Today was a draw a bath (well, that's every day in my house), bring the coffee up, and pour some salts in kind of depression day. Write some things, cry a bit, write some things, cry a bit... Sometimes I almost believe the monster needs to be tended to. It needs attention to stay away for a little while after. Which is what struck me today. I actually knew what to do when I realized it was not going to be a good day but that I didn't want to surrender to the monster's heaviness. 

I decided to drop the dog at daycare. I finished my long bath after really shaving my legs, and we got in the car. I had one of my favorite albums playing while I drove, and I didn't try but just thought, even though there are days like this when everything big feels hopeless, there's always this music. And I felt just a little better. When I got home, I thought since it was a balmy 10 degrees today, I should finally change the engine air filter in my car. I've never done it before, turns out it's insanely easy. Great! I got one little something done. Next, I made myself a delicious, quality meal and enjoyed it without anyone whining at me. Just before my first session, I put on some makeup to brighten up my not-so-cheerful face. And wouldn't you know: my last session of the night was a home run. 

When the dust settled, it's still one of those days; no simple magic had slain the dragon. But I found a little relief that if you care for the monster and meet its needs, it isn't quite as treacherous to have in your company. 

Wednesday, February 03, 2021

Worth & Hurt

I do want it again. The head over heels love. Gratefulness just to be near them in the day-to-day. The inability to imagine life without them. But I find myself wondering, do you get that more than once?

I know I can open my heart again, but won't anything else feel a little less sparkly? Or will my heart be resistant to feeling head over heels, grateful, and like something could possibly be forever? Logically, I think it's the latter, as I know my wary heart is fearful in resisting hope that there can be something sparkly again. I sit with a mixture of longing and fear; daunted and yet unable to let fear keep me from being seen. 

After my last relationship, I kept hearing this thing to me that drove me nuts: "it's not a reflection of your worth." I know rejection isn't a reflection of my worth, though it is my painful and perplexing reality nonetheless. When what you really want is to be seen for who you are and found captivating, inspiring to gratitude, and an undeniable fixture in one's life; for someone to recognize your worth and grab hold of the chance to share in life with you? Yeah, rejection of that very idea is painful. It feeds hopelessness. It bolsters fear. 

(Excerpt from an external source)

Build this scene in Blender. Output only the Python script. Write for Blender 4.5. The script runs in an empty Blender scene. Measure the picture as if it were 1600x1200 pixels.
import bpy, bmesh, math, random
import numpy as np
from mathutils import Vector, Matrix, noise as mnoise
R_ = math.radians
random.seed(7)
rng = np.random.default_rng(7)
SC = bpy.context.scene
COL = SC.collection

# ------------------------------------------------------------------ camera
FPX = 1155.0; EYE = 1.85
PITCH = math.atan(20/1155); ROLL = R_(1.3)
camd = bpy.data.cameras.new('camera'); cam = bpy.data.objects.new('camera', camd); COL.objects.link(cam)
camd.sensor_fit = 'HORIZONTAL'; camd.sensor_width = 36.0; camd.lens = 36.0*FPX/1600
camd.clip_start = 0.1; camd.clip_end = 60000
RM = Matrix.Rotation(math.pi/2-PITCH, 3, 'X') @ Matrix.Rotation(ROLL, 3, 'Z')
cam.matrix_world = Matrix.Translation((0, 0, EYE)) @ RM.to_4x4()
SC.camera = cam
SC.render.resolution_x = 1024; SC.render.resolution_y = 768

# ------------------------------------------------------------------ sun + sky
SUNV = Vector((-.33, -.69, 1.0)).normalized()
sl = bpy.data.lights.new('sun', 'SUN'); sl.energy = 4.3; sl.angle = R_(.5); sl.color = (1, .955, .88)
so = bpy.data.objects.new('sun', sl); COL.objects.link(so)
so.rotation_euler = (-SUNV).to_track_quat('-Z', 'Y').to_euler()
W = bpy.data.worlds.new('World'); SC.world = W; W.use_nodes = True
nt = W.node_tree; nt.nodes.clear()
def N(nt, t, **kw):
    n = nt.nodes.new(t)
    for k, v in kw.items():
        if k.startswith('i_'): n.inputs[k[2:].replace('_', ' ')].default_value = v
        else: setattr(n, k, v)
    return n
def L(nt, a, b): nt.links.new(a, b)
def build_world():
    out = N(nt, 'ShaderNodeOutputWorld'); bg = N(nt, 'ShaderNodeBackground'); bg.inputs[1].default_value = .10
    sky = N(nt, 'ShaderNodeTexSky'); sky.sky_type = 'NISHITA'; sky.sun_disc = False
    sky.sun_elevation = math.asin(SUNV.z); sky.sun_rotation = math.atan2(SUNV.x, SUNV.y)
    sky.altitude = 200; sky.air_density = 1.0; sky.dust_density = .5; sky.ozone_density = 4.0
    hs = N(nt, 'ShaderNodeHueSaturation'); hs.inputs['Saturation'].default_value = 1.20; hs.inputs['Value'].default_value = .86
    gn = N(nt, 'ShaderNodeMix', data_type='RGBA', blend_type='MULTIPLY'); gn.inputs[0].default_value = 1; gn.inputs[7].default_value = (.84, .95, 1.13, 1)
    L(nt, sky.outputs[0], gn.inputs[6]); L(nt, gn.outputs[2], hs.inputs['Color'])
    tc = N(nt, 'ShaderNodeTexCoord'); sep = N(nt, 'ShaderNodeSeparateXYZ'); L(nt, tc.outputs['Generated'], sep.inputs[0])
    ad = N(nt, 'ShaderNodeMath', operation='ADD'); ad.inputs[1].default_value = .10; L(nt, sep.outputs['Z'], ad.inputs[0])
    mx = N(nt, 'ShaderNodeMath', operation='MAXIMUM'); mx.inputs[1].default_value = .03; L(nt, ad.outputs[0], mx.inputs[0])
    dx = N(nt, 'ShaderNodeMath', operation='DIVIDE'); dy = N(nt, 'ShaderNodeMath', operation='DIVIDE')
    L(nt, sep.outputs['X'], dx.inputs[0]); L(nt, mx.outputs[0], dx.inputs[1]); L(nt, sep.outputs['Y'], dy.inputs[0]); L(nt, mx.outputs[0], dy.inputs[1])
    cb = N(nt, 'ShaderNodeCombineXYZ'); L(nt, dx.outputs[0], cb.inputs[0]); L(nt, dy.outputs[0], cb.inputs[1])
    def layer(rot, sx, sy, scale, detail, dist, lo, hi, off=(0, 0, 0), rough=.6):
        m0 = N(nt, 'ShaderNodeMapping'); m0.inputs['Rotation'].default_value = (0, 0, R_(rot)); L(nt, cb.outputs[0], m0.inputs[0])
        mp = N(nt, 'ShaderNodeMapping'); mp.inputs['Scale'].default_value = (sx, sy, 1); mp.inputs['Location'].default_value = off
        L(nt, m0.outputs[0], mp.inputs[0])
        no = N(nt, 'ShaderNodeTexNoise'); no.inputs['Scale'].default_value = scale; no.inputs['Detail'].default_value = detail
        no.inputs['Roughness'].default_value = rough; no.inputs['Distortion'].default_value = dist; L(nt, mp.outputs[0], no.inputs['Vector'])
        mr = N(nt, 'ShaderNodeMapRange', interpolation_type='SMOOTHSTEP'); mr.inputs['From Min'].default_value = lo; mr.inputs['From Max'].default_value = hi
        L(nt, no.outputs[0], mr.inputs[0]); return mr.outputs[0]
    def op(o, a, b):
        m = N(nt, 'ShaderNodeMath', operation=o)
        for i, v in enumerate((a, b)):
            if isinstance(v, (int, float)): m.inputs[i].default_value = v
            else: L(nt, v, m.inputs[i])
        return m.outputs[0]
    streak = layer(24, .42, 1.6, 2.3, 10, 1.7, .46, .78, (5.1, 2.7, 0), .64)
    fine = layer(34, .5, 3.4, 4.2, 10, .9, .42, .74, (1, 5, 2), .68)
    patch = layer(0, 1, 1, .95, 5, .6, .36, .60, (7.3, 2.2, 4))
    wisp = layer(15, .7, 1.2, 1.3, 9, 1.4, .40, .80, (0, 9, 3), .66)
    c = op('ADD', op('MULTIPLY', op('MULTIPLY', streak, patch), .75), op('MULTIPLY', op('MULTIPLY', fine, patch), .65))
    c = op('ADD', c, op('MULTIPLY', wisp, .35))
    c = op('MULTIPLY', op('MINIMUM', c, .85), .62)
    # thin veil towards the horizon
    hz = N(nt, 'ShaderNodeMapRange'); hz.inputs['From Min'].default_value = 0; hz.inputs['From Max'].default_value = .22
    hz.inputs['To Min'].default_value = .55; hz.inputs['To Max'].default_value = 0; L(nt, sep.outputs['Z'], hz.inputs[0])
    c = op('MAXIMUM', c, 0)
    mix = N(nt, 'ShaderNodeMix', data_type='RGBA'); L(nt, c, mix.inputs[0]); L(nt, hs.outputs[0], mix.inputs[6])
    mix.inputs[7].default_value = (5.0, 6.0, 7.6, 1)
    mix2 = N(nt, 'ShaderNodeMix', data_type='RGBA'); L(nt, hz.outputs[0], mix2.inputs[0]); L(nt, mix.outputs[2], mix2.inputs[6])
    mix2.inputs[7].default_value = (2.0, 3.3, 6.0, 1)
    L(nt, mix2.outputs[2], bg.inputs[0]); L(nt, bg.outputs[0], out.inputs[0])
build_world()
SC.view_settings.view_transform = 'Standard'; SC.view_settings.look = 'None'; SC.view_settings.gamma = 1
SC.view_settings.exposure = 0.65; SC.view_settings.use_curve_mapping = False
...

Yet the only reason I can dare to try to open my heart is because I know my worth. I value sharing life with others and find that the most fulfilling relationships are the most intimate ones, in which full selves commune. I know that what I have to bring to a relationship, especially a partnership is something worth having and being grateful for, committing to. But all of that doesn't mean I'm not scared to offer it because the last time I did it was rejected, and that hurt. I am not concerned that I'm unworthy, I am afraid of ever knowing that pain again.